» **SHORT EXERCISE**
Output the lines below exactly, please, from the first line until the line with "COL = S.collection", counting both.

### SOURCE DATA ###

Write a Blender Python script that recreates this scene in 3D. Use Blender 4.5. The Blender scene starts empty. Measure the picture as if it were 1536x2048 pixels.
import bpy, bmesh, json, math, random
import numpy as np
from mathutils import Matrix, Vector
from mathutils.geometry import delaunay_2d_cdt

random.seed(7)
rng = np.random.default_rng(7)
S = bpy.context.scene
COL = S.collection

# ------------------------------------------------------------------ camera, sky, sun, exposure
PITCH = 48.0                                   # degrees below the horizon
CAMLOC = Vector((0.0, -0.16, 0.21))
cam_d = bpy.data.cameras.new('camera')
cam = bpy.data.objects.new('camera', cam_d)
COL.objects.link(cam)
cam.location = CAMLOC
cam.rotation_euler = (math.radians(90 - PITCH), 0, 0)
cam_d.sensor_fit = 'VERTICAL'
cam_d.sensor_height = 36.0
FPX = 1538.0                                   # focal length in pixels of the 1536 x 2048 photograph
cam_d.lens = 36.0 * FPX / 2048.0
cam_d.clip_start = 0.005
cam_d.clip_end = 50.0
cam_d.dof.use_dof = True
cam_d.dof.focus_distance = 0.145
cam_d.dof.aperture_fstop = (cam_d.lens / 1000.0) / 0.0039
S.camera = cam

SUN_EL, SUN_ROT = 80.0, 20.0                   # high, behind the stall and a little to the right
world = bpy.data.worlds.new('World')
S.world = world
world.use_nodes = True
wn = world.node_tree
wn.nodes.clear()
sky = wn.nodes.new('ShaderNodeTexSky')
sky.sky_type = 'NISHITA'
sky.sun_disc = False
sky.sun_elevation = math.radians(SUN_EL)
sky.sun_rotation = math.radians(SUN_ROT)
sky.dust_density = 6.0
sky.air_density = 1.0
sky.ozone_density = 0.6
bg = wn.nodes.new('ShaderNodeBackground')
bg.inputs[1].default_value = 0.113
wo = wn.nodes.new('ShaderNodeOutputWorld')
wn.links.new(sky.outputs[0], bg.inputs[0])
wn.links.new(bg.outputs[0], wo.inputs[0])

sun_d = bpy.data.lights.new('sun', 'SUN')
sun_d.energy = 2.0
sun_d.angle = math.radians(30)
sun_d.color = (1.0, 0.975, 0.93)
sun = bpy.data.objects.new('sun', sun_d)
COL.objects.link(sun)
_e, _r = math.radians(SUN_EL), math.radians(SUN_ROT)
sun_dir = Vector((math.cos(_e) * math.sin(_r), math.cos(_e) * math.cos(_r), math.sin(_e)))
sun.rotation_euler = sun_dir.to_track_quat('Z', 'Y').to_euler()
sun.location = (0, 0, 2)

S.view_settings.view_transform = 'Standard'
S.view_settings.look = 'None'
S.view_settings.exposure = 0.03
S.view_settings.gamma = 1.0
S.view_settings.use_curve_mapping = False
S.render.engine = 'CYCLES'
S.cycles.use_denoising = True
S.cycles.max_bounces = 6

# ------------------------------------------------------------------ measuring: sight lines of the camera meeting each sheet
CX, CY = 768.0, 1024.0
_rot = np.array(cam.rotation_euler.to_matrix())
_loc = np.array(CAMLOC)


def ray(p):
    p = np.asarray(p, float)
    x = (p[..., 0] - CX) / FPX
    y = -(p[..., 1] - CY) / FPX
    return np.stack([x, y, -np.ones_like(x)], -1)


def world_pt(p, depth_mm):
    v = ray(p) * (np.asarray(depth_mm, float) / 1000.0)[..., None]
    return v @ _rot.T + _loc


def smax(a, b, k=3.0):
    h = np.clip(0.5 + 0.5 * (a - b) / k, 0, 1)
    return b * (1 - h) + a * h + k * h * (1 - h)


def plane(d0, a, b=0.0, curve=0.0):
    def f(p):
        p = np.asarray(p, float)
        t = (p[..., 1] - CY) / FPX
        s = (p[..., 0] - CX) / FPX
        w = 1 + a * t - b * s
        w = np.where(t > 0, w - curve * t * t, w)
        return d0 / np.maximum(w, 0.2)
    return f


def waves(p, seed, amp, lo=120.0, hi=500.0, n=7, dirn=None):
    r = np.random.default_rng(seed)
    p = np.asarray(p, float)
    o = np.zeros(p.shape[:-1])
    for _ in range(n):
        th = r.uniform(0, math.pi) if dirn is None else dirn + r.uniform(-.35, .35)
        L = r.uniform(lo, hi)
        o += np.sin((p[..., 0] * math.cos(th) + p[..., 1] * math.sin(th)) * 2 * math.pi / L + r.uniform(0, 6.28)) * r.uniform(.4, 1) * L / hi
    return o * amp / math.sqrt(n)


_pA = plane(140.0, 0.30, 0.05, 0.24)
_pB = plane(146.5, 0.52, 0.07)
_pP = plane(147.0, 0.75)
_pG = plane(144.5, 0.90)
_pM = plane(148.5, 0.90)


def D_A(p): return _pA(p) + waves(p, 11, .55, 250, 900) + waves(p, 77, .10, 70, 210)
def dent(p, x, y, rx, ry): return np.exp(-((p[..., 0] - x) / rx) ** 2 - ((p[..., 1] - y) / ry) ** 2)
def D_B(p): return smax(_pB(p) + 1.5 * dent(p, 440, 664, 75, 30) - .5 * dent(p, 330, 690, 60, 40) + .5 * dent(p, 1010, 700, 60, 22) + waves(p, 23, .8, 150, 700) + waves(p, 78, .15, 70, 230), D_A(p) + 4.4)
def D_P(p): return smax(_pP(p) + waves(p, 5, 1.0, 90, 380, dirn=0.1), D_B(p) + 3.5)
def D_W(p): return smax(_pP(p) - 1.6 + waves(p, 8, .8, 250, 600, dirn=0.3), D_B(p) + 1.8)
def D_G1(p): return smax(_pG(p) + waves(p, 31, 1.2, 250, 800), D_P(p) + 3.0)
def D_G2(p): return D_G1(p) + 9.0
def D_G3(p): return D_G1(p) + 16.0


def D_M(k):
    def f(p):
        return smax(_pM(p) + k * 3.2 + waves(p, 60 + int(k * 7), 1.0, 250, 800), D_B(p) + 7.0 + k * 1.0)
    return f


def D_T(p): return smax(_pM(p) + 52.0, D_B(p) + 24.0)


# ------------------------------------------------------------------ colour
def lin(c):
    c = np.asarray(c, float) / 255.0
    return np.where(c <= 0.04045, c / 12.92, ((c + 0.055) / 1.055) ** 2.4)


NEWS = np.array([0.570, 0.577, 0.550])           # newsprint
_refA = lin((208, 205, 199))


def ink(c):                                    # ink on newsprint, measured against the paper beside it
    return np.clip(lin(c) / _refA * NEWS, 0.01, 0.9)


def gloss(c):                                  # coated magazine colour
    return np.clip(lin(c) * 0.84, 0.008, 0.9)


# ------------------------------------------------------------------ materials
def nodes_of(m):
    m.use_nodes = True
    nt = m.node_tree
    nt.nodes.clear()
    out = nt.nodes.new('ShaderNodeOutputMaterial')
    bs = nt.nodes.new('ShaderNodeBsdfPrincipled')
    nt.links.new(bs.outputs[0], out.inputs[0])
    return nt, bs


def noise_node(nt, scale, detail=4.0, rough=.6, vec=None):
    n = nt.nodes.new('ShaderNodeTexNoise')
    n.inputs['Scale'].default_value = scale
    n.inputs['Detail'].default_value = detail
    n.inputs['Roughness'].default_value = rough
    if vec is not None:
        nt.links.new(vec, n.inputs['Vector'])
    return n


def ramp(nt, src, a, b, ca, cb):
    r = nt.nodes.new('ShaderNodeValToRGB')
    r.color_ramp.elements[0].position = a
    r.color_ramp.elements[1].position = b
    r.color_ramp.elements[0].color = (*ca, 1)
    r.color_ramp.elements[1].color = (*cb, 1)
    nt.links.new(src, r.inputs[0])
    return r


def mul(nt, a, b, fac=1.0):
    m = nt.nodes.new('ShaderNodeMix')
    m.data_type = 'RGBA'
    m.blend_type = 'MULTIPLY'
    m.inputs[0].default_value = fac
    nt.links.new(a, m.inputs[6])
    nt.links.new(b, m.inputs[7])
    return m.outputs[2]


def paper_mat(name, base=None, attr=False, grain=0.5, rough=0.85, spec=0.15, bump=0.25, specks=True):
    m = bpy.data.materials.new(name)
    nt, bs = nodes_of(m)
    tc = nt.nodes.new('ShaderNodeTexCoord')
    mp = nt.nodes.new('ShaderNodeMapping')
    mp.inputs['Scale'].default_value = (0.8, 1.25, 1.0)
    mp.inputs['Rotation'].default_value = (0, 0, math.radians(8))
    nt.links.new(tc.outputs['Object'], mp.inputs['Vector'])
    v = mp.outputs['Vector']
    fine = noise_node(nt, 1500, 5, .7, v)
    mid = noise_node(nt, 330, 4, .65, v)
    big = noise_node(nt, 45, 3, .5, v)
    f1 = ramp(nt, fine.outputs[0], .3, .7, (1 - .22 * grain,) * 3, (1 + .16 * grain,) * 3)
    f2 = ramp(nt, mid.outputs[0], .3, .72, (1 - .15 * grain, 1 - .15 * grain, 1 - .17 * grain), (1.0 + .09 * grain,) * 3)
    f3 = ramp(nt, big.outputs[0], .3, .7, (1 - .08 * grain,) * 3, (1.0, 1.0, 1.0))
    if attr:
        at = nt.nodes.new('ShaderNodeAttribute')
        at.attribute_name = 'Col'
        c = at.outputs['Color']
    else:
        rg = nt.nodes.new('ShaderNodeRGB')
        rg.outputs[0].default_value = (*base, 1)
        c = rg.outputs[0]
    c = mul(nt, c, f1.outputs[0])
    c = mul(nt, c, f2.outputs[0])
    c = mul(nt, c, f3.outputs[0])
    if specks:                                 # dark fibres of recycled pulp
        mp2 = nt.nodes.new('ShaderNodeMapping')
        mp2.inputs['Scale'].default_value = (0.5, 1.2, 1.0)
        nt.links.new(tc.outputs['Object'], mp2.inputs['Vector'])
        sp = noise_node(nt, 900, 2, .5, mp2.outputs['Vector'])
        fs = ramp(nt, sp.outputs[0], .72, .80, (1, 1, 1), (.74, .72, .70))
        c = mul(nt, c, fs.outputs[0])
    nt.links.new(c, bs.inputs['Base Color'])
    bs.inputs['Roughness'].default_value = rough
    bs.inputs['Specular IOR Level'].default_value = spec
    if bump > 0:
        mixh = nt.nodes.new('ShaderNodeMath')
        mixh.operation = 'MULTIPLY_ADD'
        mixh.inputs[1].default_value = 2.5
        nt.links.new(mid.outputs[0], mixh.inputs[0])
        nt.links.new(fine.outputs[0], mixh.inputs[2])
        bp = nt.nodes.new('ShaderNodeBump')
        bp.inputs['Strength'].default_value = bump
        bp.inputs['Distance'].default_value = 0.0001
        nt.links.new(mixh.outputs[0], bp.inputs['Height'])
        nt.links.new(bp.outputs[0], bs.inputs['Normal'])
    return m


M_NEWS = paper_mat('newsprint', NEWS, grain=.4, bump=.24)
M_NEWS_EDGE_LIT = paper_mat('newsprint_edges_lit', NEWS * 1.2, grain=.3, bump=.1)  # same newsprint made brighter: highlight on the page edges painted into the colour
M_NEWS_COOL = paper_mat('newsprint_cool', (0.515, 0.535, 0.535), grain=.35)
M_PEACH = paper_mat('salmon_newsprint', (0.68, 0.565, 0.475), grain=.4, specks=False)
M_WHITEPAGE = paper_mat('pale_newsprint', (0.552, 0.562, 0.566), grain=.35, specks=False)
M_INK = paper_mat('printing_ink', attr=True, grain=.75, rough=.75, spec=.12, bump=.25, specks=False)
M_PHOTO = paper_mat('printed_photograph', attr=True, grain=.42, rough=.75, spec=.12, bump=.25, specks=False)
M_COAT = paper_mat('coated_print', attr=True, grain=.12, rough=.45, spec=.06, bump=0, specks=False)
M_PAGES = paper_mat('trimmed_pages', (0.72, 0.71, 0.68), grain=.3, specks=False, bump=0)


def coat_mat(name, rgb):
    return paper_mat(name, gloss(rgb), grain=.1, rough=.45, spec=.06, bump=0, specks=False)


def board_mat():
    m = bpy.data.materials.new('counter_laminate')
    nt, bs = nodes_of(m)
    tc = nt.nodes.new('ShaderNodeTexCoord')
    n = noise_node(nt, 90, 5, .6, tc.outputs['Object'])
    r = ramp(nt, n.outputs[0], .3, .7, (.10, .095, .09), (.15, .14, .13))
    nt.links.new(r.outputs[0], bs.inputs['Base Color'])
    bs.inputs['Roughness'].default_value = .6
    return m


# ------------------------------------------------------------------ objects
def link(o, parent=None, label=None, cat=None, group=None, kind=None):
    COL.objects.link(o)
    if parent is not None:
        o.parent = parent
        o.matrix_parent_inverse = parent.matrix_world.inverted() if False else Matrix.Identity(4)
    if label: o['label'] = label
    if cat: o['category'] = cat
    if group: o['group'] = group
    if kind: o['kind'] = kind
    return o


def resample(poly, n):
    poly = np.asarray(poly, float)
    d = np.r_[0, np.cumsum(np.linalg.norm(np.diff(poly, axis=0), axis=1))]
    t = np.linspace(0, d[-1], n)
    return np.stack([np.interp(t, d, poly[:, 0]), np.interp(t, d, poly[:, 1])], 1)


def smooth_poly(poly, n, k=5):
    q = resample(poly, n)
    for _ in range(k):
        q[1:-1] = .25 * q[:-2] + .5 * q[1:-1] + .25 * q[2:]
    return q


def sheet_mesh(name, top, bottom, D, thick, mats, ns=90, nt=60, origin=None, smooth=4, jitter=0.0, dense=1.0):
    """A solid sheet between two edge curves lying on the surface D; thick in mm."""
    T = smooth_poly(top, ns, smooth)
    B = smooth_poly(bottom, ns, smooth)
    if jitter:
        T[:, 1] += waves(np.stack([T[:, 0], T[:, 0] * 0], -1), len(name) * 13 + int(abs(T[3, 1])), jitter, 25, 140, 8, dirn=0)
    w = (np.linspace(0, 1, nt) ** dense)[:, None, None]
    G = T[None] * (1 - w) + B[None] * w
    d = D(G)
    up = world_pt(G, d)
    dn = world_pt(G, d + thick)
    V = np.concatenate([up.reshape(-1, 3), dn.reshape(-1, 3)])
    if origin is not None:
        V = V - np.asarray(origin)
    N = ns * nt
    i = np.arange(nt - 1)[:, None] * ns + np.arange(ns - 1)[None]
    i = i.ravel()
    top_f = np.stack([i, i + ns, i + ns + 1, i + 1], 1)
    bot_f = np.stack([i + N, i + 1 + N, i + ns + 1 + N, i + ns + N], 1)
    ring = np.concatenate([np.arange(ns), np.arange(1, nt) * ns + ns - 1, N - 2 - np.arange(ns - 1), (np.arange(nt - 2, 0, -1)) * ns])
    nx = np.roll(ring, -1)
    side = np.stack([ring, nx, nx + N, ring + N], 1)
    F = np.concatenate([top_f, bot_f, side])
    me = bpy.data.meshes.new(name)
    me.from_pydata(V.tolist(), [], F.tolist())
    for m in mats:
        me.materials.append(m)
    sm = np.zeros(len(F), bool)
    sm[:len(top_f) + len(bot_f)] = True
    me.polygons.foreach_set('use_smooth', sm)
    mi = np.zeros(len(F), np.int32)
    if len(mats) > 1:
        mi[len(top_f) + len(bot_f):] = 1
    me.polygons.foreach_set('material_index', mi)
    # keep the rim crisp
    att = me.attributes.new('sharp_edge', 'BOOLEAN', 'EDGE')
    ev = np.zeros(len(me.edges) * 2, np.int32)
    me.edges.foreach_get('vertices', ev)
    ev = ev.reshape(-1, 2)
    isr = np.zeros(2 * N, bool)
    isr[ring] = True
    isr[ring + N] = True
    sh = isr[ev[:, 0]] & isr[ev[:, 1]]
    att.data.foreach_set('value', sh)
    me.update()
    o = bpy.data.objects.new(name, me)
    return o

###

» **CORRECT RESULT**
Write a Blender Python script that recreates this scene in 3D. Use Blender 4.5. The Blender scene starts empty. Measure the picture as if it were 1536x2048 pixels.
import bpy, bmesh, json, math, random
import numpy as np
from mathutils import Matrix, Vector
from mathutils.geometry import delaunay_2d_cdt

random.seed(7)
rng = np.random.default_rng(7)
S = bpy.context.scene
COL = S.collection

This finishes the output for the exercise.